The specifics of my research have moved on from those simulations that I did two decades ago, but the idea of simulation — or perhaps imagination of a different state — has stayed with me. I try this in my classes. We start from where we are on some issue in health, policy or design, and imagine what it could be in years to come. From time to time, when I get to see my young nieces, nephews and children of friends in Pakistan, I play a version of this game with them. I ask: what should Pakistan look like in 2050? The second question builds on the first: now that you have described what it should look like, how do we get there?

The advantage of an arbitrary date like 2050 is that people know it is not tomorrow, so there is a runway to get things in order. A bigger advantage is that it forces my young relatives to think beyond their favourite messiahs — who by being well into their sixth or seventh decades of life — are unlikely to be around. So they have to go beyond the person and focus on the issues. What I hear from the youth is often inspiring — they talk about gender equity, a cleaner environment, safer cities, and plenty to eat for everyone. They are more interested in the things that really matter, than some arbitrary ranking of being #1 in one thing or another.

Inspired in part by my experience with my relatives, I thought that perhaps we could have a university course on imagining Pakistan in 2050, and let the students discuss their ideas — argue one way or another — and simulate a roadmap on how to get to the place they imagine. I am not interested in a political manifesto or the useless documents that foreign consulting firms create and charge millions of dollars. Instead, I wanted youth to guide the discussion. I reached out to two friends, both connected to the universities, and both familiar with the myriad challenges we face at the moment.

They both listened politely but said things that I had not expected. The first one was stuck on which department would offer this course, and who would teach it. Would it get approved by the department? Where would this fit in the curriculum? Would it be in history or anthropology? Political science or public policy? The bureaucratic aspect of offering the course was stopping this colleague from actual value of the course. The conversation did not go far.

The second voice was even more troubling. He said “let us imagine the course and the ideas” that the students may come up with. Would those ideas be palatable to us as a society, even as a hypothetical?

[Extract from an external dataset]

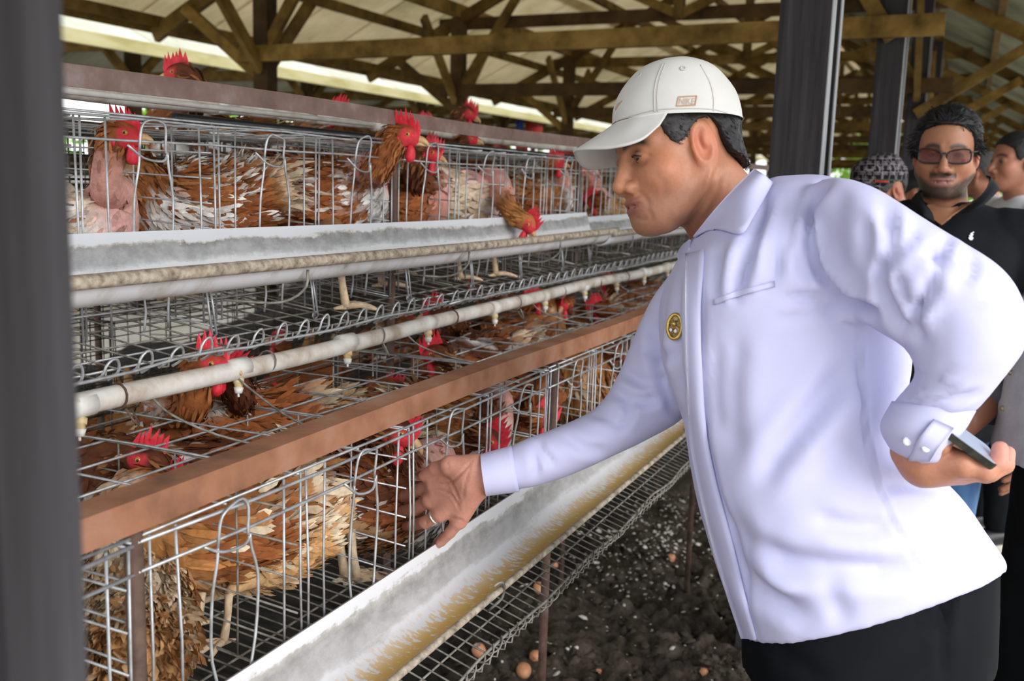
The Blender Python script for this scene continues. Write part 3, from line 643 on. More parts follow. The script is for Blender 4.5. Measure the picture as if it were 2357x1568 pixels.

At a time when it is difficult to speak and intolerance is deeply entrenched, even publicly imagining a different world is not without risk.

The conversation reminded me of Albanian author Ismail Kadare’s masterpiece, The Palace of Dreams, where the protagonist works in the Ministry of Dreams — a most important ministry created to analyse and interpret dreams of the citizens in the Empire to see if they may contain information about future disruptions to the state function.

My discussions with my colleagues were simultaneously disturbing and insightful. Disturbing for obvious reasons — but insightful because I recognised that maybe for some our own imagination is finding a ceiling. Whether it is getting stuck in “the process” or being worried about how others may perceive our dreams as threatening, we are no longer able to ask the ‘what if’ questions that are the foundation of a vibrant society.